OBJECTIVE: Retype, please, the listing from its opening line through the line that contains "o.scale = (rs, 1, rs)", both included, without the pictures.

STORED DATA:
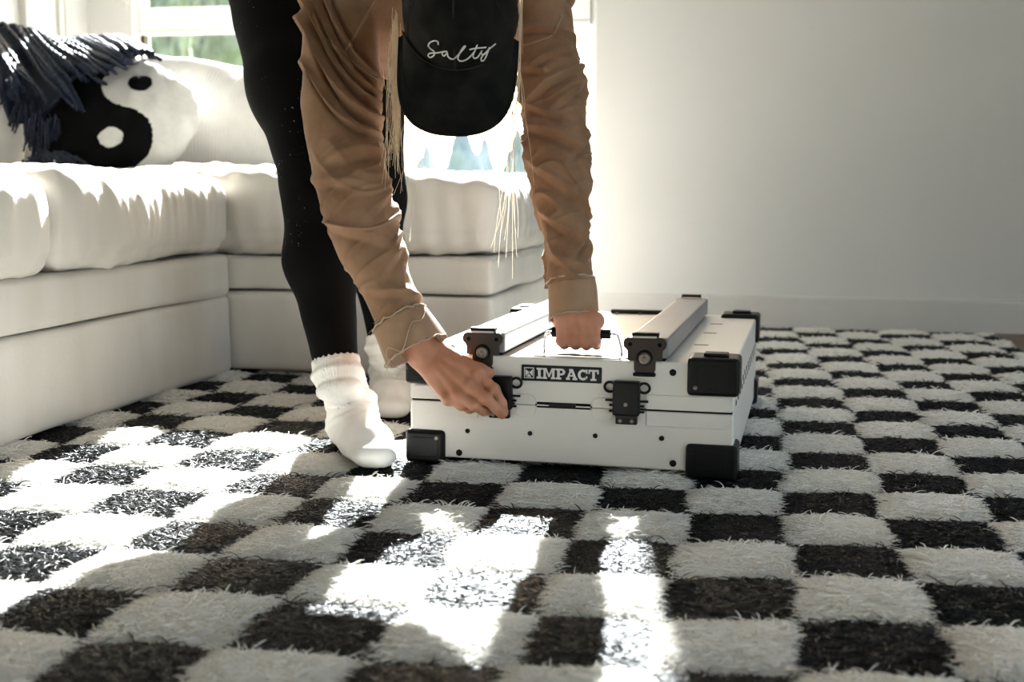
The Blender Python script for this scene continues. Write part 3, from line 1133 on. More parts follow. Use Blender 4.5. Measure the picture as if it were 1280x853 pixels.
front_plate('logo_field', [(-0.0715, 0.1465), (-0.0665, 0.1485), (-0.0660, 0.1555), (-0.0715, 0.1575)], M['logo_tint'], badge, 0.0004, -0.0018, 0)

# rivets
bm0 = bmesh.new()
bm_cyl(bm0, (0, 0, 0), (0, -0.0022, 0), 0.0040, 0.0034, 14, 0.0006)
rivet_me = bpy.data.meshes.new('rivet')
bm0.to_mesh(rivet_me)
bm0.free()
rivet_me.polygons.foreach_set('use_smooth', [True] * len(rivet_me.polygons))
rivet_me.materials.append(M['black_plastic'])
for rx, rz, rs in ((-0.167, 0.055, 1.0), (-0.065, 0.0565, 1.0), (0.039, 0.058, 1.0), (0.142, 0.0595, 1.05), (-0.181, 0.019, 1.35), (0.160, 0.0215, 1.35), (0.157, 0.162, 1.35), (-0.185, 0.162, 1.35)):
    o = link('rivet', rivet_me, None, case)
    o.location = (rx, 0, rz)
    o.scale = (rs, 1, rs)

# corner protectors
for fx in (0, 1):
    for fy in (0, 1):
        for fz in (0, 1):
            x0, x1 = ((0.179, BX1 + 0.007) if fx else (BX0 - 0.007, -0.204))
            y0, y1 = ((-0.007, 0.062) if fy == 0 else (BD - 0.062, BD + 0.007))
            z0, z1 = ((0.128, 0.187) if fz else (0.0, 0.054))
            p = box('corner_protector', (x0, y0, z0), (x1, y1, z1), M['black_plastic'], case, 0.007, 3)
            if fy == 0:
                xm = (x0 + x1) / 2
                front_plate('inset_panel', rrect(xm - 0.022, z0 + 0.012, xm + 0.022, z1 - 0.012, 0.004), M['black_plastic'], p, 0.0012, y0, 0.0005)
                sx_ = x0 + 0.013 if fx else x1 - 0.013
                bm = bmesh.new()
                bm_cyl(bm, (sx_, y0, z0 + 0.013 if fz else z1 - 0.012), (sx_, y0 - 0.0018, z0 + 0.013 if fz else z1 - 0.012), 0.0036, 0.0030, 14, 0.0005)
                bm_obj('screw', bm, M['bolt'] if fz or not fx else M['black_plastic'], p)
            if fz:
                box('top_clip', ((x0 + x1) / 2 - 0.016, y0 + 0.016, z1 - 0.002), ((x0 + x1) / 2 + 0.020, y0 + 0.044, z1 + 0.005), M['black_plastic'], p, 0.0015)
                box('clip_slot', ((x0 + x1) / 2 - 0.012, y0 + 0.011, z1 - 0.001), ((x0 + x1) / 2 + 0.022, y0 + 0.0165, z1 + 0.0032), M['gap'], p, 0.0008)

# the two rails with their end brackets
half = [(0.026, 0.214), (0.031, 0.211), (0.0335, 0.205), (0.032, 0.199), (0.027, 0.194), (0.0265, 0.1785), (0.0165, 0.1785), (0.0165, 0.165), (0.013, 0.158)]
BRK = half + [(-a_, b_) for a_, b_ in half[::-1]]
for xc in (0.118, -0.138):
    rail = box('rail', (xc - 0.031, 0.002, ZT + 0.004), (xc + 0.031, 0.722, 0.214), M['rail'], case, 0.003, 2)
    box('rail_foot', (xc - 0.026, 0.004, ZT - 0.001), (xc + 0.026, 0.720, ZT + 0.0045), M['gap'], rail)
    for yy in (0.002, 0.726):
        bm = bmesh.new()
        bm_prism(bm, [(xc - 0.004 + a_, b_) for a_, b_ in BRK], (0, yy, 0), (1, 0, 0), (0, 0, 1), 0.004, 0.0008)
        br = bm_obj('end_bracket', bm, M['bracket'], rail, sm=False)
        if yy < 0.1:
            for sx_ in (-1, 1):
                bm = bmesh.new()
                bm_cyl(bm, (xc - 0.004 + sx_ * 0.0225, yy - 0.004, 0.2035), (xc - 0.004 + sx_ * 0.0225, yy - 0.0046, 0.2035), 0.0033, seg=14)
                bm_obj('eyelet', bm, M['gap'], br)
            bm = bmesh.new()
            bm_cyl(bm, (xc - 0.004, yy - 0.004, 0.1835), (xc - 0.004, yy - 0.0052, 0.1835), 0.0122, seg=20)
            bm_obj('washer', bm, M['gap'], br)
            bm = bmesh.new()
            bm_cyl(bm, (xc - 0.004, yy - 0.004, 0.182), (xc - 0.004, yy - 0.012, 0.182), 0.0100, 0.0085, 20, 0.0015)
            bm_cyl(bm, (xc - 0.004, yy - 0.0118, 0.182), (xc - 0.004, yy - 0.0135, 0.182), 0.0042, 0.0034, 6)
            bm_obj('bolt', bm, M['bolt'], br)
            box('stop_bar', (xc - 0.004 - 0.0175, yy - 0.009, 0.1545), (xc - 0.004 + 0.0175, yy - 0.001, 0.1605), M['black_plastic'], br, 0.0025)
        cl = box('top_clip', (xc - 0.024, yy - 0.004, 0.2145), (xc + 0.016, yy + 0.012, 0.2215), M['black_plastic'], br, 0.001)
        box('clip_lip', (xc - 0.022, yy - 0.0055, 0.2135), (xc + 0.014, yy - 0.0035, 0.2165), M['steel'], br, 0.0005)

# latches
for xc in (0.088, -0.113):
    la = box('latch', (xc - 0.0205, -0.017, 0.094), (xc + 0.0205, 0.0, 0.1475), M['black_plastic'], case, 0.003, 2)
    box('hook_plate', (xc - 0.0165, -0.011, 0.080), (xc + 0.0165, 0.0, 0.0945), M['black_plastic'], la, 0.0015)
    box('hook_fold', (xc - 0.0165, -0.014, 0.0905), (xc + 0.0165, -0.009, 0.0945), M['bracket'], la, 0.001)
    for sx_ in (-1, 1):
        a_ = np.linspace(0, 2 * math.pi, 24, endpoint=False)
        tube('ear_ring', np.stack([xc + sx_ * 0.0265 + 0.0082 * np.cos(a_), -0.004 + 0 * a_, 0.1365 + 0.0075 * np.sin(a_)], -1), 0.0021, M['black_plastic'], la, 8, closed=True)
        bm = bmesh.new()
        bm_cyl(bm, (xc + sx_ * 0.009, -0.010, 0.0855), (xc + sx_ * 0.009, -0.0125, 0.0855), 0.0034, 0.0028, 12, 0.0005)
        bm_obj('hook_rivet', bm, M['bolt'], la)
    for zz, w in ((0.1160, 0.033), (0.1085, 0.027), (0.0995, 0.027)):
        bm = bmesh.new()
        bm_cyl(bm, (xc - w, -0.005, zz), (xc + w, -0.005, zz), 0.0018, seg=10)
        bm_obj('hinge_pin', bm, M['black_plastic'], la)
    bm = bmesh.new()
    bm_cyl(bm, (xc, -0.017, 0.112), (xc, -0.0182, 0.112), 0.003, seg=12)
    bm_obj('latch_screw', bm, M['bolt'], la)

# carrying handle on the lid
HXc, HY, HZ = 0.008, 0.036, 0.2135
bm = bmesh.new()
bm_prism(bm, rrect(-0.078, 0.006, 0.090, 0.062, 0.020), (0, 0, ZT), (1, 0, 0), (0, 1, 0), 0.0022, 0.0006)
han = bm_obj('handle', bm, M['steel'], case, sm=False)
bm = bmesh.new()
bm_prism(bm, rrect(-0.040, 0.014, 0.056, 0.054, 0.010), (0, 0, ZT + 0.0022), (1, 0, 0), (0, 1, 0), 0.0006)
bm_obj('recess', bm, M['gap'], han, sm=False)
for sx_ in (-1, 1):
    e = HXc + sx_ * 0.062
    P = catmull([(e, HY + 0.018, ZT + 0.002), (e, HY + 0.012, ZT + 0.012), (e - sx_ * 0.004, HY + 0.004, HZ - 0.004), (e - sx_ * 0.009, HY, HZ), (e - sx_ * 0.020, HY, HZ)], 24)
    tube('wire_arm', P, 0.0021, M['steel'], han, 10)
bm = bmesh.new()
bm_cyl(bm, (HXc - 0.047, HY, HZ), (HXc + 0.047, HY, HZ), 0.0085, seg=20, bevel=0.0015)
bm_obj('grip', bm, M['black_plastic'], han)
# low clip at the rear edge, slits in the lid, perforations along the right side
rc = box('rear_clip', (-0.055, BD - 0.030, ZT), (0.072, BD - 0.012, ZT + 0.009), M['black_plastic'], case, 0.002)
for k in range(3):
    bm = bmesh.new()
    bm_cyl(bm, (-0.04 + 0.048 * k, BD - 0.036, ZT), (-0.04 + 0.048 * k, BD - 0.036, ZT + 0.003), 0.004, seg=10)
    bm_obj('clip_screw', bm, M['bolt'], rc)
for yy in (0.22, 0.40, 0.56):
    box('lid_slit', (0.168, yy, ZT - 0.001), (0.192, yy + 0.006, ZT + 0.0004), M['gap'], lid)
bm0 = bmesh.new()
bm_prism(bm0, [(-0.010, -0.0022), (0.007, -0.0055), (0.010, 0.0022), (-0.007, 0.0055)], (0, 0, 0), (0, 1, 0), (0, 0, 1), 0.0004)
perf_me = bpy.data.meshes.new('perforation')
bmesh.ops.recalc_face_normals(bm0, faces=bm0.faces[:])
bm0.to_mesh(perf_me)
bm0.free()
perf_me.materials.append(M['gap'])
for k in range(24):
    o = link('perforation', perf_me, None, case)
    o.location = (BX1 + 0.0001, 0.045 + 0.0275 * k, 0.1180 + (0.006 if k % 2 else -0.006))

# ================================================================== THE PERSON
person = tag(wempty('person', (-0.66, 2.05, 0.0)), 'person in brown overshirt, black leggings and black cap bending over the white case', 'person')

# joints: image position and distance from the camera for what the photo shows, then real 3D points
J = dict(
    hipR=atd(342, -45, 2.26), kneeR=atd(402, 245, 2.03), calfR=atd(402, 322, 2.03), ankR=atd(421, 462, 1.985),
    hipL=atd(452, -48, 2.44), kneeL=atd(468, 245, 2.38), calfL=atd(470, 320, 2.40), ankL=atd(484, 430, 2.38),
    shR=atd(436, 6, 1.97), elR=atd(434, 208, 1.90), wrR=atd(527, 436, 1.845),
    shL=atd(672, -8, 1.99), elL=atd(697, 205, 1.935), wrL=atd(715, 386, 1.886),
)
pel = (J['hipR'] + J['hipL']) / 2 + np.array([0.01, 0.02, 0.06])
chest = (J['shR'] + J['shL']) / 2 + np.array([-0.03, 0.12, 0.02])
neck0 = (J['shR'] + J['shL']) / 2 + np.array([0.0, 0.02, 0.015])

# cap frame
CT = math.radians(28)
cdir = np.array([0.19, -0.98, 0.0])
cdir /= np.linalg.norm(cdir)
CAPC = atd(574, 16, 1.755)
cf = -np.array([0, 0, 1.0]) * math.cos(CT) + cdir * math.sin(CT)          # brim direction (down)
cu_ = cdir * math.cos(CT) + np.array([0, 0, 1.0]) * math.sin(CT)          # crown direction
crr = np.cross(cf, cu_)                                                    # wearer's left or right
if crr @ _R < 0: crr = -crr
# small tilt: the cap leans a little clockwise in the picture
tl = math.radians(-2)
cf, crr = cf * math.cos(tl) + crr * math.sin(tl), crr * math.cos(tl) - cf * math.sin(tl)


def capw(a_, b_, c_):
    return CAPC + crr * a_ + cf * b_ + cu_ * c_


# ---- hands (pixel + distance in front of the case for the right hand, case coordinates for the left)
RH = dict(wr=on_case(529, 437, -0.020),
          i=[on_case(598, 467, -0.033), on_case(617, 487, -0.040), on_case(627, 504, -0.034), on_case(630, 516, -0.024)],
          m=[on_case(588, 483, -0.046), on_case(608, 499, -0.058), on_case(621, 511, -0.050), on_case(627, 519, -0.036)],
          r=[on_case(574, 493, -0.048), on_case(593, 507, -0.058), on_case(605, 514, -0.047), on_case(610, 515, -0.032)],
          p=[on_case(560, 497, -0.043), on_case(577, 507, -0.050), on_case(587, 512, -0.040), on_case(592, 512, -0.028)],
          t=[on_case(553, 447, -0.014), on_case(582, 458, -0.010), on_case(601, 463, -0.012), on_case(612, 467, -0.014)])
_fx = [-0.0275, -0.0085, 0.0100, 0.0270]
LH = dict(wr=J['wrL'])
for nm, fx_, dz in zip('imrp', _fx, (0.0, 0.002, 0.001, -0.001)):
    LH[nm] = [cw(HXc + fx_, HY - 0.018, HZ + 0.026 + dz), cw(HXc + fx_ * 0.96, HY - 0.022, HZ - 0.010), cw(HXc + fx_ * 0.94, HY - 0.002, HZ - 0.0185), cw(HXc + fx_ * 0.94, HY + 0.015, HZ - 0.006)]
LH['t'] = [cw(HXc - 0.030, HY + 0.012, HZ + 0.042), cw(HXc - 0.040, HY + 0.018, HZ + 0.020), cw(HXc - 0.033, HY + 0.019, HZ + 0.001), cw(HXc - 0.016, HY + 0.014, HZ - 0.012)]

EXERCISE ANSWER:
The Blender Python script for this scene continues. Write part 3, from line 1133 on. More parts follow. Use Blender 4.5. Measure the picture as if it were 1280x853 pixels.
front_plate('logo_field', [(-0.0715, 0.1465), (-0.0665, 0.1485), (-0.0660, 0.1555), (-0.0715, 0.1575)], M['logo_tint'], badge, 0.0004, -0.0018, 0)

# rivets
bm0 = bmesh.new()
bm_cyl(bm0, (0, 0, 0), (0, -0.0022, 0), 0.0040, 0.0034, 14, 0.0006)
rivet_me = bpy.data.meshes.new('rivet')
bm0.to_mesh(rivet_me)
bm0.free()
rivet_me.polygons.foreach_set('use_smooth', [True] * len(rivet_me.polygons))
rivet_me.materials.append(M['black_plastic'])
for rx, rz, rs in ((-0.167, 0.055, 1.0), (-0.065, 0.0565, 1.0), (0.039, 0.058, 1.0), (0.142, 0.0595, 1.05), (-0.181, 0.019, 1.35), (0.160, 0.0215, 1.35), (0.157, 0.162, 1.35), (-0.185, 0.162, 1.35)):
    o = link('rivet', rivet_me, None, case)
    o.location = (rx, 0, rz)
    o.scale = (rs, 1, rs)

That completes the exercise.